I've been disturbed to notice the proliferation of the term "demonisation" in political discussion. Of late, at least here in the UK, it seems to be used primarily to describe a reaction to Muslims allegedly brought about by the "war on terror". In this context the term "demonisation" is an alternative to the invocation of "Islamophobia".
However, having noted this, I must confess I am somewhat at a loss of what specific meaning the term "demonisation" is supposed to have. It clearly implies a reference to a form of criticism of some group of persons that involves casting unjustified stigma upon them. In this context it might perhaps be clear if Gypsies were characterised as a group that tend to be "demonised" in the sense that they are scapegoated in many societies in many distinct ways and treated thus as a source of social problems.
The point about the use of "demonisation" in reference to Gypsies would be that here there is a larger social threat being suggested to exist by virtue of their presence, a threat that you might perhaps summarise in short-hand as indicating that their influence is taken to ensure that there will be moral decay or degeneration due to their baleful influence. Now, if I am right to suggest that this is the core of the term then what comes out from it is a sense of what might be involved in claiming that a group was suffering from such "demonisation".
However, when we move on from the case of Gypsies to more contemporary examples of how the term gets used in political discussion we find a more difficult problem. Assuming that I have correctly identified the core notion at issue in the accusation that a group is being "demonised" a problem emerges concerning whether there is any means of ascertaining the truth of the accusation. After all, during the Balkan wars of the 1990s, groups of people argued about who it was that the victims were. In the West some suggested that it would be "anti-Serb" to attack the actions of the Serbs and one group even referred to the Serbs as, and I quote, "the white niggers of Europe". Quite apart from the offensive terminology here the suggestion that the Serbs were being "demonised" was, at least for a time, an effective way of disarming criticism of their activities.
Given this point it would appear important to find a way to state a justifiable use of the term "demonisation" if it is to be used in the first place. Some types of criticisms of groups, even systematic ones, surely are justified whilst others are not. How is the line here drawn? It has to be done by reference to how the members of said group have been engaging not merely in apparently displaying characteristics of moral decay by their mere "presence" but by some actual actions.
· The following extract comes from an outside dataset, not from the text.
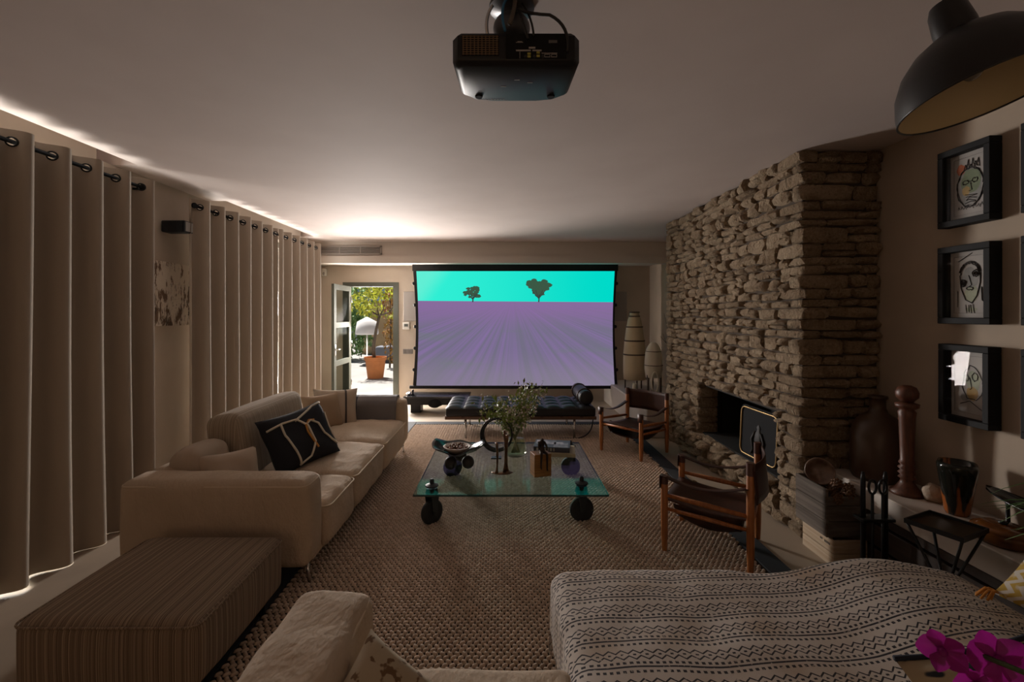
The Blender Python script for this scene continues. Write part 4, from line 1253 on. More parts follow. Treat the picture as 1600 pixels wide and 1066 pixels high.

So if there is a clear sense in which it would be wrong to "demonise" Muslims today this would surely consist in the point that whilst some people who are Muslims have engaged in actions worthy of being condemned (terrorism for instance) that this is not a constitutive part of being a Muslim any more than being Jewish or even a Zionist is equivalent to agreeing with all the actions of the State of Israel. Interestingly, though, whilst the accusation of "demonisation" is made with regard to some types of criticism of Muslims it is rarely used, or used by different groups, with regard to Israelis or Jews.
And this points to a further facet of the problem with the term being used since it appears to indicate a relationship has already been asserted with some group of people such that we can assent to the view that they have been victimised. Perhaps this is as much as to say that the problem with the term appears to consist in the fact that it appears towards the end of a process of political reasoning and is used after the criteria of identification of victims have already, in our view, been met by said group. Which may be as much as to say, not that the understanding of victims is relativistic but that the use of terms to indicate recognition of their status may include something circular.